======== Dataset extract ========

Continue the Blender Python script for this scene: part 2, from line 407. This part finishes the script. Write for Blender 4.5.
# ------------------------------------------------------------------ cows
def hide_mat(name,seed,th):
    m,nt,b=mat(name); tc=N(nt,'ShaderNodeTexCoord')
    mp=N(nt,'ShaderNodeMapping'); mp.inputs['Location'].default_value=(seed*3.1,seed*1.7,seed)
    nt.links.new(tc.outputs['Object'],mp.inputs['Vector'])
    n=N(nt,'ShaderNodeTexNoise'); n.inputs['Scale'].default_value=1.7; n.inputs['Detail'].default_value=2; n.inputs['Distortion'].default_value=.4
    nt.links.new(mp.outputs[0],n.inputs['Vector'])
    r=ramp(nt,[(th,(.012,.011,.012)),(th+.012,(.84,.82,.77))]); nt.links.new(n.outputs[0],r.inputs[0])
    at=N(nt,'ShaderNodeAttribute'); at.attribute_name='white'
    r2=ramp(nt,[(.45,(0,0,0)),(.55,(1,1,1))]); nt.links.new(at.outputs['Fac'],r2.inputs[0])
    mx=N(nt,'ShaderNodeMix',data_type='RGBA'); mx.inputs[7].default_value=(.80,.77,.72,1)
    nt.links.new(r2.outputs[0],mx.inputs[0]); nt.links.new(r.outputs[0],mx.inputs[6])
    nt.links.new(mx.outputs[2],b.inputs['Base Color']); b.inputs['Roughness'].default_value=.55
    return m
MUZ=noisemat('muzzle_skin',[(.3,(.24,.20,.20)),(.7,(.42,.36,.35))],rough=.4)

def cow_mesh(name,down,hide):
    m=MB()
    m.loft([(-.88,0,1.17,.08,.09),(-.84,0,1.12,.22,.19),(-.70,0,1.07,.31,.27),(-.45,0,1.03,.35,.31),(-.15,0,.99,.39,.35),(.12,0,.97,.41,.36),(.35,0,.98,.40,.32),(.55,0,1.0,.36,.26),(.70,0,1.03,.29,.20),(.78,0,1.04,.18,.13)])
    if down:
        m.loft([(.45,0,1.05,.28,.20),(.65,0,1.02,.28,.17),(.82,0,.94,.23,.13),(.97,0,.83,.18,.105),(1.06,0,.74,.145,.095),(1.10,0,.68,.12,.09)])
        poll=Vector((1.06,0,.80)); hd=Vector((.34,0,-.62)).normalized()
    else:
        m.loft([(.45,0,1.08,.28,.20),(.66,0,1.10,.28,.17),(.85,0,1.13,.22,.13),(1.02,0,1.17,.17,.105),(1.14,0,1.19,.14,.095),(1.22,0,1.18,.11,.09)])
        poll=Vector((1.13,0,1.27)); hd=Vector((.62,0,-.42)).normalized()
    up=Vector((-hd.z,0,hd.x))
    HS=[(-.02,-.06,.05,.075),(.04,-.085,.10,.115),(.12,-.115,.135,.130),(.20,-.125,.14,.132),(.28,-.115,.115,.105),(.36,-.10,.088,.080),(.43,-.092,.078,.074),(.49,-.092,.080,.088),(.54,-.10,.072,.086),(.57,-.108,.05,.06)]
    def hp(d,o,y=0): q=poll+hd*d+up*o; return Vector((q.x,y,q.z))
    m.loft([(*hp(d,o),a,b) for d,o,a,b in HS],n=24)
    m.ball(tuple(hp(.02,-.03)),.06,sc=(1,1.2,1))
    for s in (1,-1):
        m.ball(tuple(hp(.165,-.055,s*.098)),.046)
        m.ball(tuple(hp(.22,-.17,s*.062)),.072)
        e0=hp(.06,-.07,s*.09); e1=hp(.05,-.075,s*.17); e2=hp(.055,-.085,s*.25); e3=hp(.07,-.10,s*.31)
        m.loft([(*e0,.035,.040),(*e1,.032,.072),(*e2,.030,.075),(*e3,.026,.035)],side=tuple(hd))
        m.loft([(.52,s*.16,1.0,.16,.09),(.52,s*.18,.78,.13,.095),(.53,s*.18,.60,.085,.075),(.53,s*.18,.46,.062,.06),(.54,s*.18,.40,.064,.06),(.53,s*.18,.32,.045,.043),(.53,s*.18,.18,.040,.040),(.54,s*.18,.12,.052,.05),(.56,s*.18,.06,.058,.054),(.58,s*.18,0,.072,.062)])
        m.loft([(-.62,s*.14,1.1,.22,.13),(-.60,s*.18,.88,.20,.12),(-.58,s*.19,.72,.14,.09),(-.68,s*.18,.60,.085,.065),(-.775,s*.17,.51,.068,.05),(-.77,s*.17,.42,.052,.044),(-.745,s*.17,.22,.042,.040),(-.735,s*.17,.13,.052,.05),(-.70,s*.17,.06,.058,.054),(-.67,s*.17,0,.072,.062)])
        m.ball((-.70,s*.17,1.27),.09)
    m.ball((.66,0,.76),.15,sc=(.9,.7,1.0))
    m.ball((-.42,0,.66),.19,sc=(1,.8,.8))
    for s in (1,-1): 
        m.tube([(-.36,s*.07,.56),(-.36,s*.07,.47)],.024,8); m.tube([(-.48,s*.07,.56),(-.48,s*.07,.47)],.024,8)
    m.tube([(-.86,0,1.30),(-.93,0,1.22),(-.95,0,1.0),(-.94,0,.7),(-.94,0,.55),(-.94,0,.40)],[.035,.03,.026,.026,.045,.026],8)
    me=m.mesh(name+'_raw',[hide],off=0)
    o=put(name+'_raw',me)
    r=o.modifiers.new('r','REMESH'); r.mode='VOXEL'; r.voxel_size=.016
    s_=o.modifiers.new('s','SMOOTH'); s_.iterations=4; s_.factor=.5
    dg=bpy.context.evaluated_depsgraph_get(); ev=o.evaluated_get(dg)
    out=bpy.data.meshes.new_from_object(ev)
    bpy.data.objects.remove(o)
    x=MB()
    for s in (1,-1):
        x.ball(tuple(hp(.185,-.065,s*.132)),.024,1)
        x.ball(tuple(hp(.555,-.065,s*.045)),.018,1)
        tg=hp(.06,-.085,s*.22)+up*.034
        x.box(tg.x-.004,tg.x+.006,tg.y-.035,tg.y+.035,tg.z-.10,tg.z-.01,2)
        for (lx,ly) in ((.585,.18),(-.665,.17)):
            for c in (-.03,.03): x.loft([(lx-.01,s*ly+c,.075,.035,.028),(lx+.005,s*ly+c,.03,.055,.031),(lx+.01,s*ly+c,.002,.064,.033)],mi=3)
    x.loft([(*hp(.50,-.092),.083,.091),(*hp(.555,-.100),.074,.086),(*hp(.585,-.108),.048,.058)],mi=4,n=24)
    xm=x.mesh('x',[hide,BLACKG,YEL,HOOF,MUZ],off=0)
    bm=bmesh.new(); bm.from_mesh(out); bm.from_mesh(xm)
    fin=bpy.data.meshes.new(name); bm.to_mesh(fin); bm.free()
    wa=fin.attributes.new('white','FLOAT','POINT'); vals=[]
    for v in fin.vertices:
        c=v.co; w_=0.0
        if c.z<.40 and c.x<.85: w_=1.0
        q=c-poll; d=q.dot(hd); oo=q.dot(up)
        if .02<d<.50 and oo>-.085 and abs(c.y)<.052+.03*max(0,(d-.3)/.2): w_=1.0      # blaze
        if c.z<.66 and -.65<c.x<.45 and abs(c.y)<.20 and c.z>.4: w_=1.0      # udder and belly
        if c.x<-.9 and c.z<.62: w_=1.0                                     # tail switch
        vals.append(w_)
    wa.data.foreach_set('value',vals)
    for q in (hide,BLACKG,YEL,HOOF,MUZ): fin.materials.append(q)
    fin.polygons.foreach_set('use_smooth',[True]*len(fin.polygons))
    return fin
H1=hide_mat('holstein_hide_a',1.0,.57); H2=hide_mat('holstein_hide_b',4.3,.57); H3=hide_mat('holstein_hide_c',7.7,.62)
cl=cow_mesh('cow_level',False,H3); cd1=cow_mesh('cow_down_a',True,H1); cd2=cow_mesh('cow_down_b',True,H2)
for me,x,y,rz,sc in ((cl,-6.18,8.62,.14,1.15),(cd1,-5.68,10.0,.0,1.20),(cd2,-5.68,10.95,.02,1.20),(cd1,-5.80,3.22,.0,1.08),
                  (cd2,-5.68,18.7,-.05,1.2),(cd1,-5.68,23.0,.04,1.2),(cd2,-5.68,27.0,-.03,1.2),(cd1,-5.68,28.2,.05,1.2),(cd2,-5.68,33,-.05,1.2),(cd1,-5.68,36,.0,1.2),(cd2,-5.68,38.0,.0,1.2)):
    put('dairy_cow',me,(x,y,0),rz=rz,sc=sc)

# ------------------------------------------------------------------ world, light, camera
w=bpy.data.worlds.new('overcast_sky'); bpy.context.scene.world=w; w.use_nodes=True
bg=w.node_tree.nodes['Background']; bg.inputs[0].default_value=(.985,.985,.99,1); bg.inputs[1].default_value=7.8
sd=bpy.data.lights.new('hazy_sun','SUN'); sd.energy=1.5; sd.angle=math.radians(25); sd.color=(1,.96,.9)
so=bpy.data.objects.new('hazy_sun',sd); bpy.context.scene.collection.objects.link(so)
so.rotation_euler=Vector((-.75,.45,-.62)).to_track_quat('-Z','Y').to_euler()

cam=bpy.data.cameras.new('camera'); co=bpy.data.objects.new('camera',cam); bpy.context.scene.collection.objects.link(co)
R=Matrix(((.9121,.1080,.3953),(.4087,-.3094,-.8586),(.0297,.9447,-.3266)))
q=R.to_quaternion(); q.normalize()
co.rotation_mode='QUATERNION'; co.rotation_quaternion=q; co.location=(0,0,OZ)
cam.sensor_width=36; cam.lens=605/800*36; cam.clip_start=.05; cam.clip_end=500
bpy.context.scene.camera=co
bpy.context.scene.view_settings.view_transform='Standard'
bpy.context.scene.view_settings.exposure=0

========

__Exercise aim__:
Pull out all lines from the listing that contain the string "scene".

__Solution below__:
Continue the Blender Python script for this scene: part 2, from line 407. This part finishes the script. Write for Blender 4.5.
w=bpy.data.worlds.new('overcast_sky'); bpy.context.scene.world=w; w.use_nodes=True
so=bpy.data.objects.new('hazy_sun',sd); bpy.context.scene.collection.objects.link(so)
cam=bpy.data.cameras.new('camera'); co=bpy.data.objects.new('camera',cam); bpy.context.scene.collection.objects.link(co)
bpy.context.scene.camera=co
bpy.context.scene.view_settings.view_transform='Standard'
bpy.context.scene.view_settings.exposure=0